Schon mehrere Vorfälle
Die Amadeu Antonio Stiftung kritisierte, dass die "Reichsbürger" lange Zeit unterschätzt worden seien. Sie seien als Spinner oder Querulanten abgetan worden, sagte Rechtsextremismus-Experte Jan Rathje der "Heilbronner Stimme" (Donnerstagsausgabe). Seiner Einschätzung nach sei die Bewegung aber sehr gefährlich. Rathje sagte, die Ideologie der "Reichsbürger" sei im Kern rechtsextrem, oft antisemitisch und gebietsrevisionistisch.
Die "Reichsbürger" leugnen die Existenz der Bundesregierung und erkennen vielfach Behörden und deren Entscheidungen nicht an. Sie behaupten, dass das Deutsche Reich in den Grenzen von 1937 noch existiert. Die Reichsideologie stützt sich auf rechtsextremes Gedankengut. Der Schütze aus Georgensgmünd hatte laut Landrat Herbert Eckstein (SPD) dem Landratsamt im August dieses Jahres geschrieben, dass er staatliche Stellen nicht mehr anerkenne.

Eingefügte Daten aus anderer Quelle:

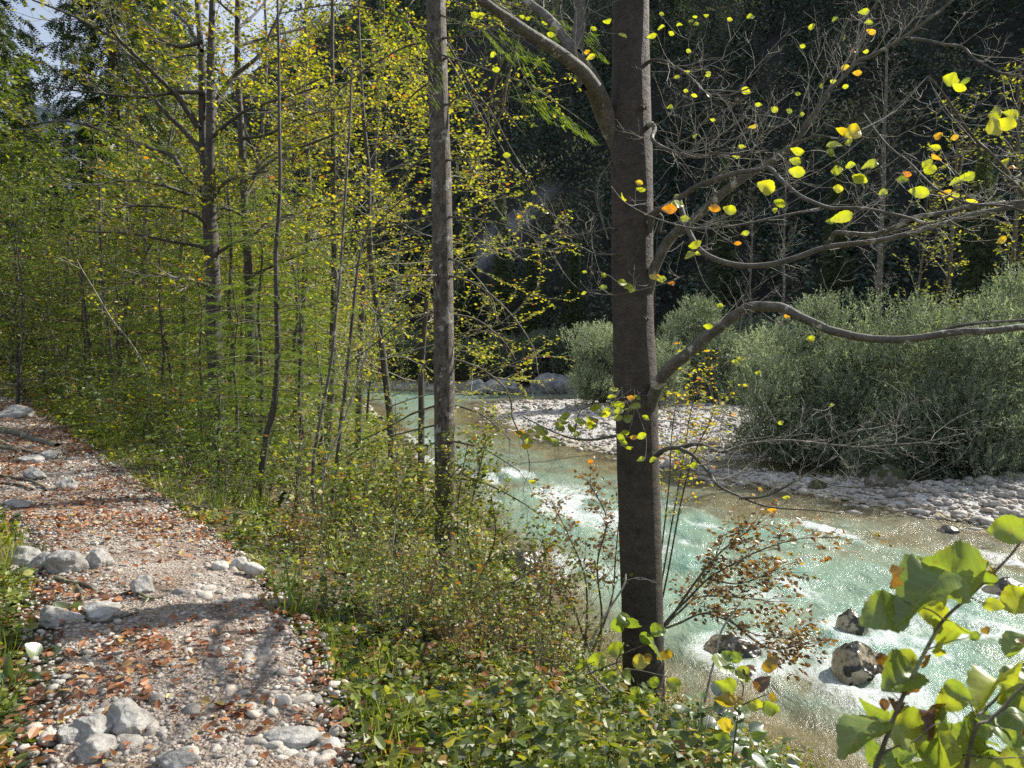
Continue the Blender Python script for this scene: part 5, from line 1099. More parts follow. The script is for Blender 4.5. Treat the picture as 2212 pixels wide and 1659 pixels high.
def tall_spruce(label, u, Y, h, rad_, dens=13, size=.42, group='tall spruces of the forest on the left'):
    b = gpt(u, Y); o = thing('tall_spruce', label, 'tree', b, group)
    W = Wood(); W.add([b + [0, 0, h * t] for t in np.linspace(0, 1, 8)], np.linspace(h * .010, .03, 8), 9, .05); W.build('trunk', M['sprucebark'], o)
    W = Wood(); Ln = Leaves('spray_s'); nl = int(h * 2.3)
    for k in range(nl):
        t = .08 + .91 * k / nl; rr = rad_ * (1 - t) ** .7 + .3
        for j in range(6):
            a = k * 1.1 + j * 1.047 + R.normal() * .2; l = rr * R.uniform(.65, 1.2); q = b + [0, 0, h * t]; e = q + np.array([math.cos(a) * l, math.sin(a) * l, -.32 * l])
            m_ = (q + e) / 2 - [0, 0, .06 * l]; W.add([q, m_, e], [.03, .018, .005], 3)
            n = int(dens * l) + 4; tt = R.uniform(.12, 1, n) ** .8; c = q + (e - q) * tt[:, None]; s = perp(e - q); sg = R.choice([-1, 1], n); off = R.uniform(0, .34, n) * l * (1.15 - tt)
            c = c + s * (sg * off)[:, None] - np.array([0, 0, 1.]) * (off * .5 + R.uniform(0, .2, n))[:, None]
            Ln.add(c, nrm((e - q) / l * .7 + s * (sg * .5)[:, None] + np.array([0, 0, -.9]) + R.normal(size=(n, 3)) * .25), nrm(R.normal(size=(n, 3)) * .6 + np.array([0, -.4, .8])), size * R.uniform(.6, 1.2, n), np.clip(R.normal(.45, .25, n), 0, 1))
    W.build('branches', M['deadtwig'], o); Ln.build('needles', M['needle'], o); return o
sA = tall_spruce('tall dark spruce rising left of the forked beech behind the yellow crown', 265, 32, 33, 3.6, 22, .40)
for (u, Y, s, lab) in ((-45, 28, .85, 'tall spruce at the left picture edge beside the gap of sky'), (-190, 24, .95, 'tall spruce partly cut off by the left picture edge'), (365, 44, .95, 'tall spruce behind the left stem of the forked beech'), (130, 50, .42, 'short dark spruce below the far blue hill'), (430, 60, .62, 'spruce in the far row left of the forked beech'), (70, 44, .5, 'spruce under the patch of sky at far left'),
                       (480, 56, .55, 'spruce standing low between the forked beech and the single beech'), (620, 60, .5, 'spruce low behind the yellow beeches'), (200, 62, .55, 'spruce at the back left of the tall dark spruce')):
    dup(sA, gpt(u, Y), R.uniform(0, 6), s, lab)
# ================================================================ willows across the river
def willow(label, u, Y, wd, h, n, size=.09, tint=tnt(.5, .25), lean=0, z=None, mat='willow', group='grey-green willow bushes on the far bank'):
    b = gpt(u, Y); o = thing('willow_bush', label, 'shrub', b, group); W = Wood(); L = Leaves('narrow')
    lobes = [(R.uniform(-.45, .45) * wd, R.uniform(-.4, .3) * wd, (R.uniform(.08, .30) if q_ % 2 else R.uniform(.45, .8)) * h, R.uniform(.13, .24) * wd) for q_ in range(20)] + [(lean, 0, .80 * h, .22 * wd)]
    lobes = [(a_, b_, min(c_, h - d_ - .25), d_) for a_, b_, c_, d_ in lobes]
    for lx, ly, lz, lr in lobes:
        e = b + [lx, ly, lz]; m_ = b + [lx * .35, ly * .35, lz * .5] + rv(.1); m2 = b + [lx * .75, ly * .75, lz * .8]
        W.add([b + [lx * .05, ly * .05, -.1], m_, m2, e], [.05, .035, .02, .01], 5)
        for k in range(7): dd = nrm(rv() + [0, 0, .8]); W.add([m2, m2 + dd * lr * .5 + rv(.05), m2 + dd * lr * 1.1], [.014, .008, .003], 3)
        ns = int(n / 13); dirs = nrm(R.normal(size=(ns, 3)) + np.array([0, 0, .25])); rr = lr * R.uniform(.62, 1.1, ns) ** .7 * (.45 + 1.0 * vnoise(dirs[:, 0] * 3 + lx, dirs[:, 1] * 3, dirs[:, 2] * 3))
        c = e + dirs * rr[:, None] * np.array([1, 1, 1.05]) ; c[:, 2] = np.maximum(c[:, 2], b[2] + .25)
        sd = nrm(dirs * .7 + np.array([0, 0, .75]) + R.normal(size=(ns, 3)) * .3); m = 11; t = np.linspace(0, 1, m)
        pp = (c[:, None] + sd[:, None] * (t[None, :, None] * (size * R.uniform(2., 4.2, ns))[:, None, None])).reshape(-1, 3)
        dd = nrm(np.repeat(sd, m, 0) * .8 + R.normal(size=(ns * m, 3)) * .55)
        tt = np.repeat(tint(ns), m) + R.normal() * .10 + R.normal(size=ns * m) * .08
        L.add(pp, dd, nrm(R.normal(size=(ns * m, 3))), size * R.uniform(.7, 1.2, ns * m), np.clip(tt, 0, 1))
    W.build('stems', M['deadtwig'], o); L.build('leaves', M[mat], o, wid=1.6); return o
willow('large bright willow with a rounded double top right of the big beech', 1835, 28.5, 6.0, 5.9, 3000, .125, tnt(.6, .22))
willow('broad willow spreading low over the stones toward the side channel', 1735, 28, 4.6, 4.0, 2200, .125, tnt(.5, .22))
willow('darker willow to the right of the rounded double-topped one', 2040, 27, 5.6, 5.5, 3000, .125, tnt(.42, .25))  # lower tint puts partial shade into the leaf colour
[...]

Der aktuelle Fall in Franken ist nicht der erste Fall, bei dem durch einen "Reichsbürger" Polizisten verletzt wurden. Im August griff ein Mann in Sachsen-Anhalt Beamte an, die eine Zwangsräumung vollstrecken wollten. Zwei SEK-Kräfte wurden dabei leicht verletzt, einer ebenfalls durch eine Schusswaffe. Der Angreifer wurde selbst von einem Schuss getroffen und musste schwer verletzt ins Krankenhaus gebracht werden.